» What you are asked to do
Reproduce precisely the lines between the start of the data below and the line with "o = mb.build('fitting', M['clamp'], wb, True);", both included.

» Supplied data
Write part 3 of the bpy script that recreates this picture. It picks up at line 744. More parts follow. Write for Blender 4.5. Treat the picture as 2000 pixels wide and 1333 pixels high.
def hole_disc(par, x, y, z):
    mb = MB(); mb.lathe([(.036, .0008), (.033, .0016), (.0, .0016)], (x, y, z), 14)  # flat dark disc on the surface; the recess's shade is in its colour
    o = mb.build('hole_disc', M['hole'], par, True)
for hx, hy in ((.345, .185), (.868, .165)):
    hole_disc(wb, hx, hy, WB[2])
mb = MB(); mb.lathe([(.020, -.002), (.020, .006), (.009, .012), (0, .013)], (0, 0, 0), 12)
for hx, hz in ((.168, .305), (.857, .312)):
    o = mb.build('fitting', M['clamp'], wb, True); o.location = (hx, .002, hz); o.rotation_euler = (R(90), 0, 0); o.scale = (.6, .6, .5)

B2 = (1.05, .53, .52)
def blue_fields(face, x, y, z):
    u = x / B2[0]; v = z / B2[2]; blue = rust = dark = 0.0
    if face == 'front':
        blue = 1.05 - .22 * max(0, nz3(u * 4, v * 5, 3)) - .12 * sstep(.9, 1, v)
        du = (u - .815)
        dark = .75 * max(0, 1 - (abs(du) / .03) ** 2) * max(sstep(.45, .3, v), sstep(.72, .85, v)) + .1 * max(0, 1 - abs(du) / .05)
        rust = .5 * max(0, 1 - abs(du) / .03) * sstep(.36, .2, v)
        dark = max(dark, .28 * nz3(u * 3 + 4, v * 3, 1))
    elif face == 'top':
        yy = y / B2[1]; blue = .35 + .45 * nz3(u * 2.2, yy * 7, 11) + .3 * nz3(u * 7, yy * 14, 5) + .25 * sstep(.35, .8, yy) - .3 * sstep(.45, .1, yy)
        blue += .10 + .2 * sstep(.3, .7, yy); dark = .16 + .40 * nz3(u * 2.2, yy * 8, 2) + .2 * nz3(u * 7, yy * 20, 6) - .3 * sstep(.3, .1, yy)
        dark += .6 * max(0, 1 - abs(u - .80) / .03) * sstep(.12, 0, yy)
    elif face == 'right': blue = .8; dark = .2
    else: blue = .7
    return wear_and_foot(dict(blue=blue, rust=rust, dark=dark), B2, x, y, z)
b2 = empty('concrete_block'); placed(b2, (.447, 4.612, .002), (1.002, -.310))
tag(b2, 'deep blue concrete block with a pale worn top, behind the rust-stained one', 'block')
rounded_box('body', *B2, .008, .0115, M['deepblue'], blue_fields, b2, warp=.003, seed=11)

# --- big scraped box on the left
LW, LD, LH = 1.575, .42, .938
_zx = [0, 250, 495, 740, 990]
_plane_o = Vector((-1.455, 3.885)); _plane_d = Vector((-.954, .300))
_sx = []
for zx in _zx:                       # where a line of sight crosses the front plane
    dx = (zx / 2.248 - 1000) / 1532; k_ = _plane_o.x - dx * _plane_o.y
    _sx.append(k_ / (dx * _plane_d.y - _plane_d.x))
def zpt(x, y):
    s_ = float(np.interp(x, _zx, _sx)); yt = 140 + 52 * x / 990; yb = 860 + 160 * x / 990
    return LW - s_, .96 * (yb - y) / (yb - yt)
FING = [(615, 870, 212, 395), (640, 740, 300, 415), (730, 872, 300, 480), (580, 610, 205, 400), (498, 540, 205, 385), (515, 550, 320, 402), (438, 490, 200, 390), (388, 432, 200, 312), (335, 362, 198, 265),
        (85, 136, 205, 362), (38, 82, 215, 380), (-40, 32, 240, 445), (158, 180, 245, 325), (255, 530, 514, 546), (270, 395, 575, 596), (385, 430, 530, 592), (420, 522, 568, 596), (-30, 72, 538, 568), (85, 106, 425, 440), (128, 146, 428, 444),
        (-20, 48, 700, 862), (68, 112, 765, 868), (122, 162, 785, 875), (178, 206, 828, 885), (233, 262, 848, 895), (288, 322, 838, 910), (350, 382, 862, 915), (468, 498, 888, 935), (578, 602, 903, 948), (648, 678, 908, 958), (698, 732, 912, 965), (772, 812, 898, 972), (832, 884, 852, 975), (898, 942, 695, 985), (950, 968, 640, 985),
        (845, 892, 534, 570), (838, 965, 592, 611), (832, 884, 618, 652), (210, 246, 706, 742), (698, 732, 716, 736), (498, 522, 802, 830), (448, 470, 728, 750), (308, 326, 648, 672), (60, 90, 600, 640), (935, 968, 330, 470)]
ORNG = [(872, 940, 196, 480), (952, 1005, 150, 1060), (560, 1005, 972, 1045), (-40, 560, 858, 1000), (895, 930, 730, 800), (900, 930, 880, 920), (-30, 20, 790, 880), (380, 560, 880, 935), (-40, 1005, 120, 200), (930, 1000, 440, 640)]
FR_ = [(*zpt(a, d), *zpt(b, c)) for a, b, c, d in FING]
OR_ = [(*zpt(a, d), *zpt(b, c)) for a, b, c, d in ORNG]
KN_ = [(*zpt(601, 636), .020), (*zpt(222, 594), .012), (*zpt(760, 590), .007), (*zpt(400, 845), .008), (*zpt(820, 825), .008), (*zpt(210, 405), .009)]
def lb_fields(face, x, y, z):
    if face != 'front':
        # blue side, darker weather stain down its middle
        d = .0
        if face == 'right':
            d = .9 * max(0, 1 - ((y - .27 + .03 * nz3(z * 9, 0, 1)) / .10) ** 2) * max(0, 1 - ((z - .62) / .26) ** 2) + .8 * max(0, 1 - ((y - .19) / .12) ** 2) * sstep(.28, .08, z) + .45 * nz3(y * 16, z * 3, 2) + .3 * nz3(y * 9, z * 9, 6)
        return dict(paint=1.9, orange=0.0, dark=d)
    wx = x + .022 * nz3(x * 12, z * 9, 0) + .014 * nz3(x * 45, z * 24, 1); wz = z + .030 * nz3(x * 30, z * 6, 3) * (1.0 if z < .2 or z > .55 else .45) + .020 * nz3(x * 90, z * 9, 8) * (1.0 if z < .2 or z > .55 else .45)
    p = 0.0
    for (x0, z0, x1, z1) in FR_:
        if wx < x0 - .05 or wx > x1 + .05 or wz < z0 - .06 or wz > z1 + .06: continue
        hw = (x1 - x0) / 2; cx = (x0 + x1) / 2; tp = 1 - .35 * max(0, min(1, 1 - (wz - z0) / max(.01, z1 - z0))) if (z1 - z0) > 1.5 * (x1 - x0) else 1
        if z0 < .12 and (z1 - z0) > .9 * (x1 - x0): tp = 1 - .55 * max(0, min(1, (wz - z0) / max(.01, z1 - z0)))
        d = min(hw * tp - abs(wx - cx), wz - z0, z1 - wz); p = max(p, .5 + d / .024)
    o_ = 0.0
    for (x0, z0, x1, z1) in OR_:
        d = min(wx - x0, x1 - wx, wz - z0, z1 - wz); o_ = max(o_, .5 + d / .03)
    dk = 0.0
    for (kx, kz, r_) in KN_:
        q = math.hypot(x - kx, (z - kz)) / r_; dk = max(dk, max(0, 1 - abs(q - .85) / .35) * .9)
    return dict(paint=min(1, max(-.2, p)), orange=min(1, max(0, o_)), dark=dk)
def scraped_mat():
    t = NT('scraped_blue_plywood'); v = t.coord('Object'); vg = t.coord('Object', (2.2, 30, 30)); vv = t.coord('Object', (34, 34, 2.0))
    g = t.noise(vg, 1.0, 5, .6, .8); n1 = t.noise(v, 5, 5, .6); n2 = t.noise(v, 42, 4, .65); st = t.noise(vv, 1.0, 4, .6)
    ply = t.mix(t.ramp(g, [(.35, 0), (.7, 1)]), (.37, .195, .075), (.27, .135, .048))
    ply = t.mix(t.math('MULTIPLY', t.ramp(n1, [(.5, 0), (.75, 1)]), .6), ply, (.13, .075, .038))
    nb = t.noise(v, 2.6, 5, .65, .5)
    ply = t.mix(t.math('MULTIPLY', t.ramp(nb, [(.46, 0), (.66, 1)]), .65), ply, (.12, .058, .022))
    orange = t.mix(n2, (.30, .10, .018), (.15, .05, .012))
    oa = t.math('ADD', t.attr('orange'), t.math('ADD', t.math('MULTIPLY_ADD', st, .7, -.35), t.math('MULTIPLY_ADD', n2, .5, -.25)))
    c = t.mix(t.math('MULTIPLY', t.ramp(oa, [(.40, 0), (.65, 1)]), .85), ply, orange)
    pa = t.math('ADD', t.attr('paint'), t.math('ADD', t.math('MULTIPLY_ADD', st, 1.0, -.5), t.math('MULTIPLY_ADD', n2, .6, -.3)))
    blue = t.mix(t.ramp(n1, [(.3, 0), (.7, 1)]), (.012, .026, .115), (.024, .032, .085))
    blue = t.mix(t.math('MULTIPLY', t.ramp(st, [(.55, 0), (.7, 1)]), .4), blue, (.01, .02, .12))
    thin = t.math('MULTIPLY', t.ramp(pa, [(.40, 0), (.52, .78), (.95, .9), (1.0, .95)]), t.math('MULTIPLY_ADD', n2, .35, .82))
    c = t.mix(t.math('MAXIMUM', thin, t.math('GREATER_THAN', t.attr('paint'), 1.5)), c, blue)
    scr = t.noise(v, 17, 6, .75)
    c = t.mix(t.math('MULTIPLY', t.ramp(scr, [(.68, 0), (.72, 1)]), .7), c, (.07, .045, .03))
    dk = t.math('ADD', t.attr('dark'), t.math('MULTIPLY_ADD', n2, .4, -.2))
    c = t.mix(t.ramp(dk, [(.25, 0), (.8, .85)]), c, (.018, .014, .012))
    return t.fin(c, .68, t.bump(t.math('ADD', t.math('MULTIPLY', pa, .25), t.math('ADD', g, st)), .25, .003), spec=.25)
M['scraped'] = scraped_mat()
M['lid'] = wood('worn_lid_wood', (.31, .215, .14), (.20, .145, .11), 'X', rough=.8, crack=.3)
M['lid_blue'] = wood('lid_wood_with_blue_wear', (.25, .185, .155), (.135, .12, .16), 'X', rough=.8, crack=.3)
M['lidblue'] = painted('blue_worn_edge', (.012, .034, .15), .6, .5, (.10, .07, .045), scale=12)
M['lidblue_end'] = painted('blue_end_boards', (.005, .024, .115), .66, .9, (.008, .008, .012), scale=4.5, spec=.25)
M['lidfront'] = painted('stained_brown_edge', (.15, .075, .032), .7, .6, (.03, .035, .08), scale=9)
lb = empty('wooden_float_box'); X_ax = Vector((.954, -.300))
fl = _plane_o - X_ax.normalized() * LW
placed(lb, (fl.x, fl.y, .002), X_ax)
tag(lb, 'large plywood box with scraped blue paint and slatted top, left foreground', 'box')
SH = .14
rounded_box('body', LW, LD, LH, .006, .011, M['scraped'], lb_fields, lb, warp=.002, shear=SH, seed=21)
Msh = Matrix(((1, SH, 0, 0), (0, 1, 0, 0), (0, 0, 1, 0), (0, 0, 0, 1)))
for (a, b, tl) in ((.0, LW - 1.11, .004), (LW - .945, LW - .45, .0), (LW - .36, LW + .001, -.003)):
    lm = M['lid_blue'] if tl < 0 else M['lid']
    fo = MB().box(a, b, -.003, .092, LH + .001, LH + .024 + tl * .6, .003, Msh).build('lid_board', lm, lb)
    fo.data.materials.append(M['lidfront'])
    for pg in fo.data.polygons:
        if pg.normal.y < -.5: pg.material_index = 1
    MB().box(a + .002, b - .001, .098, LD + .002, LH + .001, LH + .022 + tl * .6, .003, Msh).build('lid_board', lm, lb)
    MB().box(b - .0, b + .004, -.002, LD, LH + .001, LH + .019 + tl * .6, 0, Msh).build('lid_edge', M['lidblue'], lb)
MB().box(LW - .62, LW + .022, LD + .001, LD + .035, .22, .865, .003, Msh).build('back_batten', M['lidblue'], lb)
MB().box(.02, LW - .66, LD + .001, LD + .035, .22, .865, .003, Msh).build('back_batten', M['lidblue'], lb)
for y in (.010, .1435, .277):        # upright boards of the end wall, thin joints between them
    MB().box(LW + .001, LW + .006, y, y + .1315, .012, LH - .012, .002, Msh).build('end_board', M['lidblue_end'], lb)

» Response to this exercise
Write part 3 of the bpy script that recreates this picture. It picks up at line 744. More parts follow. Write for Blender 4.5. Treat the picture as 2000 pixels wide and 1333 pixels high.
def hole_disc(par, x, y, z):
    mb = MB(); mb.lathe([(.036, .0008), (.033, .0016), (.0, .0016)], (x, y, z), 14)  # flat dark disc on the surface; the recess's shade is in its colour
    o = mb.build('hole_disc', M['hole'], par, True)
for hx, hy in ((.345, .185), (.868, .165)):
    hole_disc(wb, hx, hy, WB[2])
mb = MB(); mb.lathe([(.020, -.002), (.020, .006), (.009, .012), (0, .013)], (0, 0, 0), 12)
for hx, hz in ((.168, .305), (.857, .312)):
    o = mb.build('fitting', M['clamp'], wb, True); o.location = (hx, .002, hz); o.rotation_euler = (R(90), 0, 0); o.scale = (.6, .6, .5)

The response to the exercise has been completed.